## AIM OF THE EXERCISE
How do the records below read from their first line through the line containing "link('torn_liner_edge', mb.mesh('torn_liner_edge'), BLACK, CAR)"? Write those lines out exactly.

## Scripts that build scenes
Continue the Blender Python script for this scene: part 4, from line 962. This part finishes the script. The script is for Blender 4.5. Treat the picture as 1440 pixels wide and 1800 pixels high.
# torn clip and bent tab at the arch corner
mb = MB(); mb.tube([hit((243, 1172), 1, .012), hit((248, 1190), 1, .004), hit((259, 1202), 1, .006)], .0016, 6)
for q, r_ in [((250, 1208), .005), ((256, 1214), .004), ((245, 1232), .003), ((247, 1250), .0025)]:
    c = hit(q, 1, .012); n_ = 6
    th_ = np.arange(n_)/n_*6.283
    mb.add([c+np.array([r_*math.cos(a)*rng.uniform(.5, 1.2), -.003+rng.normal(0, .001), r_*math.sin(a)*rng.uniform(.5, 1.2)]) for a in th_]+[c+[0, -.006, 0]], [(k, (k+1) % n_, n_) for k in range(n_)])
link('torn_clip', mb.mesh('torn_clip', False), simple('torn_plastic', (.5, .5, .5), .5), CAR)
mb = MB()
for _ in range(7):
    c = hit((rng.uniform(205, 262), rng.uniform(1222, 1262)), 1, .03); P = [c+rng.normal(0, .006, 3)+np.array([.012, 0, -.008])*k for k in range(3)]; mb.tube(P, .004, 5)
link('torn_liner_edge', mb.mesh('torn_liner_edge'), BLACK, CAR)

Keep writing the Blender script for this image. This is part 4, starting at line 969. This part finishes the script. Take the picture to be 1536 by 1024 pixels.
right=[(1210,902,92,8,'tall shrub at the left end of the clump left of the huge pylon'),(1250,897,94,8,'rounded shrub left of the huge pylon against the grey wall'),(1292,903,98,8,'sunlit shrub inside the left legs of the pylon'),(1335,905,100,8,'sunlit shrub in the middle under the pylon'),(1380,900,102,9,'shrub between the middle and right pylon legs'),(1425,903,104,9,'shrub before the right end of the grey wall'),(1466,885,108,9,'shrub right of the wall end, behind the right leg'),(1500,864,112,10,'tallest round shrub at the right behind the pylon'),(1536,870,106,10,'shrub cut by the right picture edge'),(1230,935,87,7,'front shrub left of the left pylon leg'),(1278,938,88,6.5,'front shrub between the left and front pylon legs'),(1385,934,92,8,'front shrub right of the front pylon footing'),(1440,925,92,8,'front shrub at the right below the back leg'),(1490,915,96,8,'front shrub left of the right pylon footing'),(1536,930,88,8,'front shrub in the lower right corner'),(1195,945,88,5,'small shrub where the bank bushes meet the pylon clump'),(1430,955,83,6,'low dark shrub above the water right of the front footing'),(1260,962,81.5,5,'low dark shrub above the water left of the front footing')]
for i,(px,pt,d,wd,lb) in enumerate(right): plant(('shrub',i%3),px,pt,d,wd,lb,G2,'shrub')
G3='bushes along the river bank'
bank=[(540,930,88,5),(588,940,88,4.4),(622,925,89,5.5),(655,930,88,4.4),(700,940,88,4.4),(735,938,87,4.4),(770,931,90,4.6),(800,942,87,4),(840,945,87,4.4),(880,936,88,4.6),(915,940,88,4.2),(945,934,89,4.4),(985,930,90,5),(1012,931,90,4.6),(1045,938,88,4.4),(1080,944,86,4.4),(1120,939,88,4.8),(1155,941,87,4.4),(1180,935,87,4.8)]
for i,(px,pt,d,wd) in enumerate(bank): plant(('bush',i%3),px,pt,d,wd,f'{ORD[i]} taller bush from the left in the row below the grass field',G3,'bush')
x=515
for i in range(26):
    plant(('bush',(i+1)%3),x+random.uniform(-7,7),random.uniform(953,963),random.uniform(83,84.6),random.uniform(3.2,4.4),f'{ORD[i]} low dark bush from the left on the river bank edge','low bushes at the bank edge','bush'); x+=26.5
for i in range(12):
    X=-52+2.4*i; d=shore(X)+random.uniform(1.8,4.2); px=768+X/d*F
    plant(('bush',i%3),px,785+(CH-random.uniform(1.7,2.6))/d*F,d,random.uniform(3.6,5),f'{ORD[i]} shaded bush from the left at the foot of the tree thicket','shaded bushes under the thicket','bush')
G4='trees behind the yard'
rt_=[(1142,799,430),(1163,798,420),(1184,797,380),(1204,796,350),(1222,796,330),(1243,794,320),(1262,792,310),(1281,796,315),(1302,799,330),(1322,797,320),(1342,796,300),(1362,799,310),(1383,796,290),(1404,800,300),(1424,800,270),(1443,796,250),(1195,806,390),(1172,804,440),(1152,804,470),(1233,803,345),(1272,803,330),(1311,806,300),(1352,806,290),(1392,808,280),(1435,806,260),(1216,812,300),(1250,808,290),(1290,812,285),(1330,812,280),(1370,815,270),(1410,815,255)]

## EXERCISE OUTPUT
Continue the Blender Python script for this scene: part 4, from line 962. This part finishes the script. The script is for Blender 4.5. Treat the picture as 1440 pixels wide and 1800 pixels high.
# torn clip and bent tab at the arch corner
mb = MB(); mb.tube([hit((243, 1172), 1, .012), hit((248, 1190), 1, .004), hit((259, 1202), 1, .006)], .0016, 6)
for q, r_ in [((250, 1208), .005), ((256, 1214), .004), ((245, 1232), .003), ((247, 1250), .0025)]:
    c = hit(q, 1, .012); n_ = 6
    th_ = np.arange(n_)/n_*6.283
    mb.add([c+np.array([r_*math.cos(a)*rng.uniform(.5, 1.2), -.003+rng.normal(0, .001), r_*math.sin(a)*rng.uniform(.5, 1.2)]) for a in th_]+[c+[0, -.006, 0]], [(k, (k+1) % n_, n_) for k in range(n_)])
link('torn_clip', mb.mesh('torn_clip', False), simple('torn_plastic', (.5, .5, .5), .5), CAR)
mb = MB()
for _ in range(7):
    c = hit((rng.uniform(205, 262), rng.uniform(1222, 1262)), 1, .03); P = [c+rng.normal(0, .006, 3)+np.array([.012, 0, -.008])*k for k in range(3)]; mb.tube(P, .004, 5)
link('torn_liner_edge', mb.mesh('torn_liner_edge'), BLACK, CAR)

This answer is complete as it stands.